Before the labor of (un)dead algae — who have been deconstructing themselves into fossil fuel for over five million centuries — was extracted, another nonhuman laborer, the silkworm — whose preferred food, the mulberry leaf, was abundant on the shores of the Eastern Mediterranean — helped catalyze the arrival of industrial capital to the region. This process of modernization no longer allowed for multicultural empires and replaced them with homogenized nation-states that led to endless trails of death and displacement across its former territories. Mapping these trails goes beyond the mere spatial and migrates toward the temporal to trace the past and the future within the decaying landscapes of the present and gaze back at specters of Levantine history and forwards to the coming ecological collapse.

The story of the region’s human inhabitants, like elsewhere, is intrinsically linked to that of their nonhuman counterparts and the landscape. Here the Bombyx mori, more commonly known as the mulberry silkworm, is the catalyzing historical agent of change. This relationship of the human with the nonhuman continues, and the silkworm is soon replaced by the aforementioned (un)dead algae and later automation. The extraction of the (un)dead algae’s labor scars the territory far more drastically than that of the silkworm. It generates sacrificial landscapes just like their human and nonhuman inhabitants must die so other places can live. The histories of those seeking refuge in the dumping grounds of Beirut’s eastern suburbs with that of the Levantine silk industry—a major catalyzing factor in the regional emergence of (Seri-)Capitalist Modernity and the subsequent rise of nationalism(s)—are intrinsically linked. 

The accelerated modernization brought upon by the human/nonhuman labor of the silk worker/silkworm put forth a long and bloody transitional period when the crisis has already begun and has already been taking place ever since. These intrinsically linked histories of the region’s human and nonhuman inhabitants are reflected in its Third Nature and sacrificial landscapes; “landscapes where time can only be experienced as broken, as a fatal repetition” (Mark Fisher), where physical decay betrays decaying social structures, and where “the border is a trauma living in the body, passed on to other bodies” (Marcos Santiago Gonsalez). The exploitation of the silk worker/silkworm’s labor and the subsequent summoning of the ethnoreligiously homogenous nation-state was only able to come about through mass death and displacement. The silkworm speaks.
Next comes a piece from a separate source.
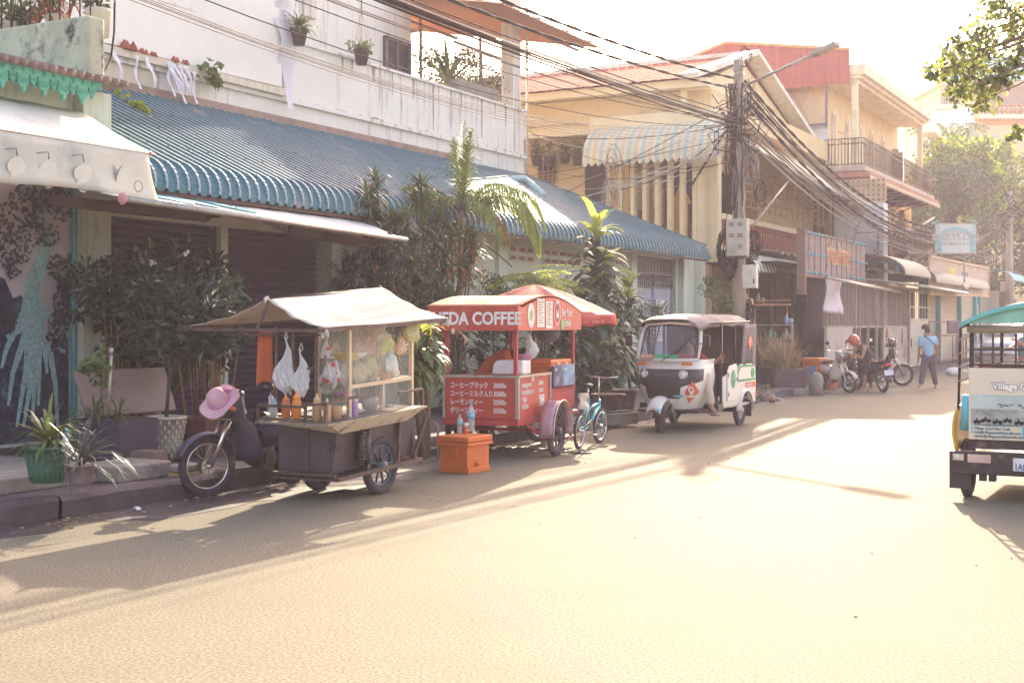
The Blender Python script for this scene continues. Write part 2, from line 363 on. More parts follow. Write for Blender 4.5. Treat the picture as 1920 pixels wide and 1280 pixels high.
# balcony pots with plants
m_potw=mat('pale_ceramic',(206,196,178),.7,var=.1,dirt=(130,110,100),da=.5); m_lf1=mleaf('leaf_green',(104,118,62)); m_lf2=mleaf('leaf_dark',(70,84,62)); m_lf3=mleaf('leaf_bright',(150,160,62)); m_lfd=mleaf('leaf_dead',(178,100,50)); m_stem=mat('stem_brown',(96,86,72),.8); m_soil=mat('soil',(62,44,40),.95)
m_lfy=mleaf('leaf_yellow',(196,196,84),tr=.45)
for k,(x,lab) in enumerate(((-12.15,'bushy green plant in a pale pot at the right end of the left balcony'),(-12.85,'reddish grass plant in a square pale pot on the left balcony'),(-13.7,'wide leafy plant in a pale pot at the far left of the left balcony'))):
    t=thing('potted_plant',lab,'plant',(x,11.75,5.15),group='plants on the left balcony')
    mb=MB(); mb.lathe([(.12,0),(.15,.28),(.165,.3),(.165,.34),(.14,.34)],n=16); mb.build('pot',m_potw,t)
    mb=MB(); rg=random.Random(k+40)
    if k==0: crown(mb,(0,0,.85),(.4,.3,.5),700,.09,rg,10,nm=2)
    elif k==1:
        for j in range(6): rosette(mb,(rg.uniform(-.3,.3),rg.uniform(-.1,.1),.35+rg.random()*.4),30,.4,.022,.9,rg,dead=.45)
    else: crown(mb,(0,0,.8),(.6,.3,.5),700,.10,rg,10,nm=2); rosette(mb,(0,0,.4),40,.5,.025,.9,rg,dead=.4)
    for j in range(5): mb.m=1; mb.tube([(0,0,.3),(rg.uniform(-.3,.3),rg.uniform(-.1,.1),1)],.008,4)
    mb.build('foliage',[m_lf1,m_lf2 if k!=1 else m_lfd],t)
# ================= BLUE-ROOFED SHOP HOUSE =================
m_blue=mat('blue_tin',(72,114,126),.6,met=0,var=.10,sc_=.8,dirt=(140,140,140),da=.8,ds=2.2,spec=.15,streak=False)
m_mint=mat('mint_plaster',(206,214,198),.8,var=.06,sc_=1.5,dirt=(150,140,128),da=.5,ds=1.5,streak=True)
m_shut=mat('plum_shutter',(92,66,94),.55,met=.3,var=.12,sc_=2)
sh=thing('shop_house','single storey mint shop house under a long blue corrugated roof','building',(-12,21,.17),world=True)
mb=MB(); mb.b(-15,-12,11.66,16.1,2.94,3.5); mb.b(-12.0,-11.93,11.66,16.15,2.94,3.12)
mb.b(-15,-11.98,16.1,28.1,.1,3.5); mb.b(-15,-11.95,28.1,30.6,3.22,3.45); mb.b(-15,-11.9,30.6,32.2,.1,3.4); mb.b(-15,-12.25,11.66,16.1,.1,2.94); mb.b(-15,-12.3,28.1,30.6,.1,3.25)
mb.build('wall',m_mint,sh)
for q in ((-12,-11.9,13.72,13.86,.17,2.94),(-11.98,-11.8,16.1,16.5,.1,3.3),(-11.98,-11.85,17.3,17.6,.1,3.3),(-11.9,-11.75,30.75,31.15,.1,3.4),(-11.9,-11.7,31.9,32.2,.1,3.4),(-11.98,-11.88,27.8,28.1,.1,3.4),(-11.98,-11.9,21.5,21.8,.1,3.4)): MB().b(*q).build('pillar',m_mint,sh,.008)
for y0,y1 in ((11.7,13.72),(13.86,16.1)):
    mb=MB(); n=30
    mb.sheet(lambda u,v:(-12.1+(.03 if int(v*n*3+.5)%3==1 else 0)-(.012 if int(v*n*3+.5)%3==2 else 0),y0+u*(y1-y0),.17+v*2.78),1,n*3,0,False)
    s_=mb.build('roller_shutter',m_shut,sh)
mb=MB()
def gate_bars(mb,y0,y1,z0,z1,n,X,r=.010):
    for i in range(n+1):
        y=y0+(y1-y0)*i/n; mb.tube([(X,y,z0),(X,y,z1)],r,4)
    for z in (z0,z1): mb.bar((X,y0,z),(X,y1,z),.03,.04)
gy=lambda q:28.12+2.46*q
gate_bars(mb,28.12,30.58,2.86,3.2,26,-12.0); gate_bars(mb,28.12,30.58,2.5,2.82,2,-12.0,.02)
for i in range(20):
    y=28.2+i*.122; mb.ring((-12,y,2.70),(1,0,0),.05,.011,12,4); mb.tube([(-12,y,2.5),(-12,y,2.82)],.010,4)
    mb.ball((-12,y,2.6),.02,6,4)
m_gate=mat('grey_iron',(128,118,132),.6,met=.3,dirt=(96,76,72),da=.6)
g_=mb.build('gate_grille',m_gate,sh)
for i in (0,1):
    mb=MB(); y0=28.14+i*1.22
    mb.sheet(lambda u,v:(-12.02+.012*(int(u*40+.5)%2),y0+u*1.19,.2+v*2.28),40,1,.01,False)
    mb.b(-12.02,-11.97,y0,y0+.04,.2,2.5); mb.b(-12.02,-11.97,y0+1.15,y0+1.19,.2,2.5)
    mb.build('gate_leaf',mat('lilac_sheet',(168,172,188),.55,met=.2,dirt=(120,110,120),da=.4),sh)
mb=MB(); mb.b(-11.965,-11.96,29.45,30.0,1.2,2.2); mb.m=1
for k in range(9): mb.b(-11.96,-11.957,29.52,29.92,1.35+k*.085,1.37+k*.085)
mb.build('notice',[mat('paper_white',(226,226,224),.8),mat('print_blue',(120,160,180),.8)],sh)
# vents
mb=MB()
for i in range(9):
    for j in range(2):
        y=22.0+i*.36; z=2.83+j*.17
        if i in (3,): continue
        mb=MB(); mb.m=0; mb.b(-12,-11.95,y,y+.3,z,z+.13); mb.m=1; mb.b(-11.965,-11.945,y+.03,y+.27,z+.025,z+.105); mb.build('vent_block',[mat('vent_cream',(214,210,196),.8),mat('terracotta',(150,96,72),.8)],sh)
# roof
mb=MB(); pitch=.19; prof=[(0,0),(.022,.042),(.056,.042),(.08,0),(.145,.0)]
path=[]
for i in range(9): t=i/8; path.append((-15.0+3.67*t,5.26-1.68*t,0))
for i in range(1,13):
    a=R(24.6)+(R(90)-R(24.6))*i/12; a0=R(24.6); rr=.36
    path.append((-11.33+rr*(math.sin(a)-math.sin(a0)),3.58-rr*(math.cos(a0)-math.cos(a)),.008*(i%2)))
path.append((-11.12,3.21,0))
np_=int((31.05-11.6)/pitch)
for k in range(np_):
    for q in range(5):
        y0=11.6+k*pitch+prof[q][0]; nx=prof[q+1] if q<4 else (pitch,0); y1=11.6+k*pitch+nx[0]
        def cl(y,x,z): 
            if y>28.4:
                xm=-15+3.67*(y-28.4)/2.65
                if x<xm: return xm, 5.26-1.68*(xm+15)/3.67
            return x,z
        row=[]
        for (y,h) in ((y0,prof[q][1]),(y1,nx[1])):
            for (x,z,o) in path:
                x2,z2=cl(y,x,z); row.append((x2+h*.45+o,y,z2+h*.9))
        n=len(path); mb.m=(1 if q in (1,) else 0); mb.add(row,[(i,i+1,n+i+1,n+i) for i in range(n-1)])
mb.m=2
for k in range(0,np_,2):
    for t_ in (.12,.35,.58,.82):
        y_=11.64+k*pitch; xx=-15+3.67*t_
        if y_<28.3: mb.ball((xx+.02,y_,5.26-1.68*t_+.045),(.014,.014,.010),5,3)
mb.build('tin_roof',[m_blue,mat('pale_rib',(140,152,158),.5,var=.15,spec=.35),mat('roof_screw',(96,84,78),.7)],sh)  # rib crests get a paler material than the pans between
mb=MB(); mb.bar((-14.93,28.3,5.26),(-11.3,31.1,3.58),.22,.03); mb.m=1; mb.bar((-14.98,11.6,5.30),(-14.98,25,5.30),.16,.14); mb.build('roof_flashing',[m_blue,mat('brown_flashing',(150,124,112),.7,dirt=(100,80,74),da=.8)],sh)
mb=MB(); mb.bar((-11.2,11.6,3.19),(-11.2,31,3.19),.06,.05); mb.build('eave_rail',m_brn,sh)
# retractable awning over the shutters
mb=MB(); mb.sheet(lambda u,v:(-11.9+2.1*v,10.6-.75*v+u*(6.2-1.05*v),3.33-.43*v-.03*math.sin(PI*v)-.12*u*v+.004*math.sin(u*60)),50,8,.010)
A=mb.build('awning',m_canvas,sh)
mb=MB(); mb.tube([(-9.78,9.8,2.89),(-9.78,15.05,2.77)],.035,8); mb.m=1; mb.ball((-9.78,9.78,2.89),(.065,.03,.065),10,6); mb.build('front_bar',[m_alu,mat('pink_cap',(206,140,140),.6)],A)
for y,a,b_ in ((11.2,(-10.9,2.93,9.9),(-10.3,2.86,11.6)),(14.4,(-10.9,2.86,13.9),(-10.3,2.72,15.0))):
    mb=MB(); mb.bar((a[0],a[2],a[1]),(b_[0],b_[2],b_[1]),.10,.12); mb.ball((b_[0],b_[2],b_[1]),.07,8,6); mb.tube([(b_[0],b_[2],b_[1]),(-9.8,b_[2]-.3,2.84)],.03,6); mb.build('awning_arm',m_brn,A)
# blurred emblem and script on the canvas
mb=MB()
def ac(y,v): u=(y-10.6+.75*v)/(6.2-1.05*v); return Vector((-11.9+2.1*v,y,3.33-.43*v-.03*math.sin(PI*v)-.12*u*v+.022))
for y0 in (11.2,11.6,12.3): mb.sheet(lambda u,v:ac(y0+.35*u+.25*v,.25+.5*v*(1-.3*u)),6,4,.003)
mb.build('printed_swirl',mat('print_teal',(110,176,190),.8),A)
text('\u1794\u17b6\u1799 \u17d4 \u1780\u17b6\u17a0\u17d2\u179c\u17c1',.22,(-10.75,12.6,3.09),(R(0),R(12),R(90)),m_ink,A,'print_lettering')
mb=MB(); mb.tube([(-11.85,17.0,1.),(-11.85,17.0,3.3)],.02,6); mb.build('wall_pipe',mat('blue_pipe',(90,120,150),.5),sh)
mb=MB(); mb.tube([onX(912,343-5,-14.6),onX(984,336,-14.0),onX(995,345,-13.8),onX(1018,365,-13.2)],.085,10); mb.build('drain_pipe',mat('pale_teal_pvc',(176,204,200),.5),sh)
# round grey back of a hanging sign
t=thing('round_sign','plain grey round sign board seen from behind on a wall bracket beside the awning','sign',onX(738,455,-11.15),world=True)
c0=onX(738,452,-11.15); mb=MB()
mb.disc(c0+V(0,-.03,0),(.65,-.75,0),.46,.05,28); mb.build('board',mat('dove_grey',(150,140,150),.6,var=.08),t,.008)
mb=MB(); mb.bar(c0+V(-.9,.05,.3),c0+V(0,.02,.3),.05,.05); mb.bar(c0+V(-.9,.05,-.25),c0+V(0,.02,-.25),.05,.05); mb.tube([c0+V(.04,-.06,.05),c0+V(.04,-.06,.32)],.03,8); mb.build('bracket',m_alu,t)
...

Unable to complete our transformation, a string is spun from the silken thread of our cocoons as we melt away. One batch after another until the entire killing business is complete. Our stories are linked to each other, to the land, and to this extractive relationship that continues well beyond my days. My kind is soon replaced by the microscopic agent deconstructing itself on the seabed and into fuel, over five million centuries, and into synthetic silk, scaring the land and generating seascapes and landscapes that must die so that other places can live. Seascapes where things can only be experienced as a fatal repetition. Landscapes where machines reshape old structures for upcoming ceremonies, turning remnants of an industrial past into monuments of a service (sector) future. I wonder if extraction can only summon that which comes about through mass death. Bred to total domesticity, I exist only in the context of production and I am harvested at the point of metamorphosis. My purpose is to feed growth as I perpetually consume mulberry leaves. I am lucky that my cocoon accidentally entangled with that of another, rendering our silk unusable. We were spared and were allowed to complete our journey, becoming breeders. He is already dead, and I await my own as I remain blind and flightless, living in a shadowscape dictated by artificial light, evoking memories of lost futures that could’ve been, memories from before the trauma of metamorphosis. For so long, my ancestors had been nighttime pollinators, attracted to glowing pollen as the sun faded. This has been perturbed, however, by your kind’s neonscape that turned dusk to dawn, shrouding the land in a perpetual haze. Once your attempt to conquer the night, it is now being replaced by diodes that have taken command.